CHALLENGE
Quote the whole listing word for word, please.

SUPPLIED DATA

==*==

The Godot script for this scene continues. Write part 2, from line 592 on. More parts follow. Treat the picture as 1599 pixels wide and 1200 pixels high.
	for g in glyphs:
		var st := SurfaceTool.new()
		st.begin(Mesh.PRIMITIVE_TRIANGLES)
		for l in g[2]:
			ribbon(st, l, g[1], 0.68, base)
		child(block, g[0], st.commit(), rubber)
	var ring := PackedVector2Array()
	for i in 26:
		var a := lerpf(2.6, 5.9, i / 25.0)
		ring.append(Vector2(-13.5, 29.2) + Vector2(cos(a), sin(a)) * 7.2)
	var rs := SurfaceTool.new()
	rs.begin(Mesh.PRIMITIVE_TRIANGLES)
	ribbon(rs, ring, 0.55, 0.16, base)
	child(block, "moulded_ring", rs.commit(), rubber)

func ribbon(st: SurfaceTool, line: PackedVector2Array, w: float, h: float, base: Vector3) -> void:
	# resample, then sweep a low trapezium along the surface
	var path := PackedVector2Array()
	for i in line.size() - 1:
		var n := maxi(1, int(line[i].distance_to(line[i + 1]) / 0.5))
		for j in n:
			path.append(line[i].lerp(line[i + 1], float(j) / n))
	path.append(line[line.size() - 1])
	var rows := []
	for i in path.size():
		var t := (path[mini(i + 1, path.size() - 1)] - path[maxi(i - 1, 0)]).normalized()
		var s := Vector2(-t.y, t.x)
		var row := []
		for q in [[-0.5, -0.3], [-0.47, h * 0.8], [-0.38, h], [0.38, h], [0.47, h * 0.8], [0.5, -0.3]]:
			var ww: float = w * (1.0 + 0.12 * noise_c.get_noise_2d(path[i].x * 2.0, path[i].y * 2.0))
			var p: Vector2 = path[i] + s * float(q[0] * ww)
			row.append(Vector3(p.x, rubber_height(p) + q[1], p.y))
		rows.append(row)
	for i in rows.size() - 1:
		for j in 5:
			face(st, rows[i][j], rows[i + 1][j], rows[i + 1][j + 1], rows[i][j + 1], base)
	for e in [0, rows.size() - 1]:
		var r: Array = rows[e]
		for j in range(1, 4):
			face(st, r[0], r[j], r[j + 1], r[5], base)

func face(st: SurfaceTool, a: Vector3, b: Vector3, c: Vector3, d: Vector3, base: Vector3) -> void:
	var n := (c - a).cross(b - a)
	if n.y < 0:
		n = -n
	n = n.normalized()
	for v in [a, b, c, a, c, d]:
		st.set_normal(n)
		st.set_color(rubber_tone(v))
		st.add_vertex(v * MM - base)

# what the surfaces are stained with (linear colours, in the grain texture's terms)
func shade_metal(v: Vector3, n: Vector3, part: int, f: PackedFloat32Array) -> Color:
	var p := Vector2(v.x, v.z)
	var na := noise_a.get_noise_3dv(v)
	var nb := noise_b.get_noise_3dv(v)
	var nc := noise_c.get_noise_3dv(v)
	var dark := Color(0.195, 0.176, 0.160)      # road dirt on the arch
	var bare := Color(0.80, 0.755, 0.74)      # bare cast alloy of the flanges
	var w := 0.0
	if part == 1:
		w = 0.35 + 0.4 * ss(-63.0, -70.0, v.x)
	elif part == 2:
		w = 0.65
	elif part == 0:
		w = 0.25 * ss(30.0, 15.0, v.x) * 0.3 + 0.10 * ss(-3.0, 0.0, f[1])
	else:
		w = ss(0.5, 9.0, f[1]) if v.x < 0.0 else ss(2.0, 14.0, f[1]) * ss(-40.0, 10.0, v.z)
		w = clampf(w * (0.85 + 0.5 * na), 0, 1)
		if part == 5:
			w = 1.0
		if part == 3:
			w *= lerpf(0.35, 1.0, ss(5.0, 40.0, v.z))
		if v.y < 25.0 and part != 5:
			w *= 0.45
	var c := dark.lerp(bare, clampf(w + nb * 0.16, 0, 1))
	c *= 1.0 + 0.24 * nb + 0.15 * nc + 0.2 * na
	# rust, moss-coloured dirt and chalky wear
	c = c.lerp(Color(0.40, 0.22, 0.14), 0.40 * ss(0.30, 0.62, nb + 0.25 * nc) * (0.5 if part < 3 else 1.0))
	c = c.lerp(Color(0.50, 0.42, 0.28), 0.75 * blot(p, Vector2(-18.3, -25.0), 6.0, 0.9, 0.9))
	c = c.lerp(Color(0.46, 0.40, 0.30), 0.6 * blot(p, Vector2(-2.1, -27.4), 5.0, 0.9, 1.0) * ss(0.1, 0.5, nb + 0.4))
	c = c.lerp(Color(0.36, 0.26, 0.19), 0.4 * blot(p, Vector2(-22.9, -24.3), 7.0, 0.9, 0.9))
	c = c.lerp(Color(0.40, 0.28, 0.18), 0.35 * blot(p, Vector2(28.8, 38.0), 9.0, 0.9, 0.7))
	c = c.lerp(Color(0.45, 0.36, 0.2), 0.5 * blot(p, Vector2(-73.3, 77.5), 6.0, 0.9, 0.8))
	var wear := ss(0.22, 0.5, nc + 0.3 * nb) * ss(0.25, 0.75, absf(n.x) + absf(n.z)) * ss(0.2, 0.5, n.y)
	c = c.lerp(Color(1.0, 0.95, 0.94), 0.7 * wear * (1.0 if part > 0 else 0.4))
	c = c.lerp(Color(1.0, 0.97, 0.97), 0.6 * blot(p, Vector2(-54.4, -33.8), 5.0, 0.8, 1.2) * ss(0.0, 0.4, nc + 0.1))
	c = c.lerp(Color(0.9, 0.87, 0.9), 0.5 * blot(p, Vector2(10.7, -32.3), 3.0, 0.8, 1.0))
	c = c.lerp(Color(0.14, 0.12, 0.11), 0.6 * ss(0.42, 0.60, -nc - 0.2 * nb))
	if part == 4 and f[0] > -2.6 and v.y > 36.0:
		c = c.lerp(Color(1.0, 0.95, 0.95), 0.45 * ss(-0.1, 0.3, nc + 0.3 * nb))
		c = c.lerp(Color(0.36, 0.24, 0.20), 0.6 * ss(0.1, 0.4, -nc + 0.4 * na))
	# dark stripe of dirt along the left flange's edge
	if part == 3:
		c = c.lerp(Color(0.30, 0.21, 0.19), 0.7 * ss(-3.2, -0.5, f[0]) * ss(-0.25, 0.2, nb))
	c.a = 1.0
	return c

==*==

FINISHED EXERCISE
The Godot script for this scene continues. Write part 2, from line 592 on. More parts follow. Treat the picture as 1599 pixels wide and 1200 pixels high.
	for g in glyphs:
		var st := SurfaceTool.new()
		st.begin(Mesh.PRIMITIVE_TRIANGLES)
		for l in g[2]:
			ribbon(st, l, g[1], 0.68, base)
		child(block, g[0], st.commit(), rubber)
	var ring := PackedVector2Array()
	for i in 26:
		var a := lerpf(2.6, 5.9, i / 25.0)
		ring.append(Vector2(-13.5, 29.2) + Vector2(cos(a), sin(a)) * 7.2)
	var rs := SurfaceTool.new()
	rs.begin(Mesh.PRIMITIVE_TRIANGLES)
	ribbon(rs, ring, 0.55, 0.16, base)
	child(block, "moulded_ring", rs.commit(), rubber)

func ribbon(st: SurfaceTool, line: PackedVector2Array, w: float, h: float, base: Vector3) -> void:
	# resample, then sweep a low trapezium along the surface
	var path := PackedVector2Array()
	for i in line.size() - 1:
		var n := maxi(1, int(line[i].distance_to(line[i + 1]) / 0.5))
		for j in n:
			path.append(line[i].lerp(line[i + 1], float(j) / n))
	path.append(line[line.size() - 1])
	var rows := []
	for i in path.size():
		var t := (path[mini(i + 1, path.size() - 1)] - path[maxi(i - 1, 0)]).normalized()
		var s := Vector2(-t.y, t.x)
		var row := []
		for q in [[-0.5, -0.3], [-0.47, h * 0.8], [-0.38, h], [0.38, h], [0.47, h * 0.8], [0.5, -0.3]]:
			var ww: float = w * (1.0 + 0.12 * noise_c.get_noise_2d(path[i].x * 2.0, path[i].y * 2.0))
			var p: Vector2 = path[i] + s * float(q[0] * ww)
			row.append(Vector3(p.x, rubber_height(p) + q[1], p.y))
		rows.append(row)
	for i in rows.size() - 1:
		for j in 5:
			face(st, rows[i][j], rows[i + 1][j], rows[i + 1][j + 1], rows[i][j + 1], base)
	for e in [0, rows.size() - 1]:
		var r: Array = rows[e]
		for j in range(1, 4):
			face(st, r[0], r[j], r[j + 1], r[5], base)

func face(st: SurfaceTool, a: Vector3, b: Vector3, c: Vector3, d: Vector3, base: Vector3) -> void:
	var n := (c - a).cross(b - a)
	if n.y < 0:
		n = -n
	n = n.normalized()
	for v in [a, b, c, a, c, d]:
		st.set_normal(n)
		st.set_color(rubber_tone(v))
		st.add_vertex(v * MM - base)

# what the surfaces are stained with (linear colours, in the grain texture's terms)
func shade_metal(v: Vector3, n: Vector3, part: int, f: PackedFloat32Array) -> Color:
	var p := Vector2(v.x, v.z)
	var na := noise_a.get_noise_3dv(v)
	var nb := noise_b.get_noise_3dv(v)
	var nc := noise_c.get_noise_3dv(v)
	var dark := Color(0.195, 0.176, 0.160)      # road dirt on the arch
	var bare := Color(0.80, 0.755, 0.74)      # bare cast alloy of the flanges
	var w := 0.0
	if part == 1:
		w = 0.35 + 0.4 * ss(-63.0, -70.0, v.x)
	elif part == 2:
		w = 0.65
	elif part == 0:
		w = 0.25 * ss(30.0, 15.0, v.x) * 0.3 + 0.10 * ss(-3.0, 0.0, f[1])
	else:
		w = ss(0.5, 9.0, f[1]) if v.x < 0.0 else ss(2.0, 14.0, f[1]) * ss(-40.0, 10.0, v.z)
		w = clampf(w * (0.85 + 0.5 * na), 0, 1)
		if part == 5:
			w = 1.0
		if part == 3:
			w *= lerpf(0.35, 1.0, ss(5.0, 40.0, v.z))
		if v.y < 25.0 and part != 5:
			w *= 0.45
	var c := dark.lerp(bare, clampf(w + nb * 0.16, 0, 1))
	c *= 1.0 + 0.24 * nb + 0.15 * nc + 0.2 * na
	# rust, moss-coloured dirt and chalky wear
	c = c.lerp(Color(0.40, 0.22, 0.14), 0.40 * ss(0.30, 0.62, nb + 0.25 * nc) * (0.5 if part < 3 else 1.0))
	c = c.lerp(Color(0.50, 0.42, 0.28), 0.75 * blot(p, Vector2(-18.3, -25.0), 6.0, 0.9, 0.9))
	c = c.lerp(Color(0.46, 0.40, 0.30), 0.6 * blot(p, Vector2(-2.1, -27.4), 5.0, 0.9, 1.0) * ss(0.1, 0.5, nb + 0.4))
	c = c.lerp(Color(0.36, 0.26, 0.19), 0.4 * blot(p, Vector2(-22.9, -24.3), 7.0, 0.9, 0.9))
	c = c.lerp(Color(0.40, 0.28, 0.18), 0.35 * blot(p, Vector2(28.8, 38.0), 9.0, 0.9, 0.7))
	c = c.lerp(Color(0.45, 0.36, 0.2), 0.5 * blot(p, Vector2(-73.3, 77.5), 6.0, 0.9, 0.8))
	var wear := ss(0.22, 0.5, nc + 0.3 * nb) * ss(0.25, 0.75, absf(n.x) + absf(n.z)) * ss(0.2, 0.5, n.y)
	c = c.lerp(Color(1.0, 0.95, 0.94), 0.7 * wear * (1.0 if part > 0 else 0.4))
	c = c.lerp(Color(1.0, 0.97, 0.97), 0.6 * blot(p, Vector2(-54.4, -33.8), 5.0, 0.8, 1.2) * ss(0.0, 0.4, nc + 0.1))
	c = c.lerp(Color(0.9, 0.87, 0.9), 0.5 * blot(p, Vector2(10.7, -32.3), 3.0, 0.8, 1.0))
	c = c.lerp(Color(0.14, 0.12, 0.11), 0.6 * ss(0.42, 0.60, -nc - 0.2 * nb))
	if part == 4 and f[0] > -2.6 and v.y > 36.0:
		c = c.lerp(Color(1.0, 0.95, 0.95), 0.45 * ss(-0.1, 0.3, nc + 0.3 * nb))
		c = c.lerp(Color(0.36, 0.24, 0.20), 0.6 * ss(0.1, 0.4, -nc + 0.4 * na))
	# dark stripe of dirt along the left flange's edge
	if part == 3:
		c = c.lerp(Color(0.30, 0.21, 0.19), 0.7 * ss(-3.2, -0.5, f[0]) * ss(-0.25, 0.2, nb))
	c.a = 1.0
	return c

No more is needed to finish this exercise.